If you want to stick with this traditional form of fasting, but can’t abstain completely from food, don’t give up fasting completely.

You can fast from a type of food instead of all foods. Maybe give up your nightly bowl of ice cream or give up pasta for a week. Get creative. God knows your heart, He knows that you desire to obey Him and deny yourself. He’ll give you wisdom to know what to give up.

Another way you can fast is fasting an activity instead of a food. My family has done a 30 day television fast to begin the year. Sometimes this is harder than a food fast! Another activity you can give up is social media. Think about any activity that really commands a lot of time and then choose to give that up for the sake of your walk with Christ.

One more way you can fast, is by having a spending fast. Choose a week and don’t spend any money that entire week. Don’t go to a particular store for a month. The possibilities are endless.

Sometimes, food doesn’t have a hold on us the way shopping or Facebook does, so we can choose to give those things up for the sake of following Jesus.



Okay, now you know that you should fast, and you’ve decided what to fast, now you have to decide when to fast.

It’s important to have a start and end date. Knowing that you are committed for a specific time and reason will help you to stick with it.



Start small and be faithful. If you’ve never fasting, I wouldn’t recommend you going on a 30 day abstinence of all food. Start small. Maybe fast lunch one day. Say no to television for a an evening. Start small and be faithful.

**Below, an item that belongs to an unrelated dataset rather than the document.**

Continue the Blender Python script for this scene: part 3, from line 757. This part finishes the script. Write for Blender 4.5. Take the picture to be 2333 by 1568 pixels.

Be prepared. Make plans, especially if you’re doing a full food fast. If you have a family feed, plan a few slow cooker meals so that you’re not tempted to eat when they do. If you want the entire family to give up TV for a week, make sure it’s not during the week of the Super Bowl!

Be cautious about telling tons of people. You should definitely tell your family about your plan so they’re not caught off guard, but no one else really needs to know.

The Bible cautions us about receiving accolades for fasting. The temple leaders in Jesus’ day were really good at fasting and making sure everyone knew it. And Jesus said, “They have received their reward in full.” When we fast and pray, it should be between us and God.

Don’t just give up food or an activity and think that’s the end. Use the time you would be eating or scrolling social media and spend that time in prayer. Every time you see the remote and want to turn on the television, say a prayer for the struggle you’re going through or the victory you want to see in your life.

Keep a journal. You’ll want to chronicle this time. You’ll want to see the prayers that you prayed and the answers God gave. During these days and weeks, you’ll find that you gain wisdom that could only come from prayer and fasting. So make sure that you document it!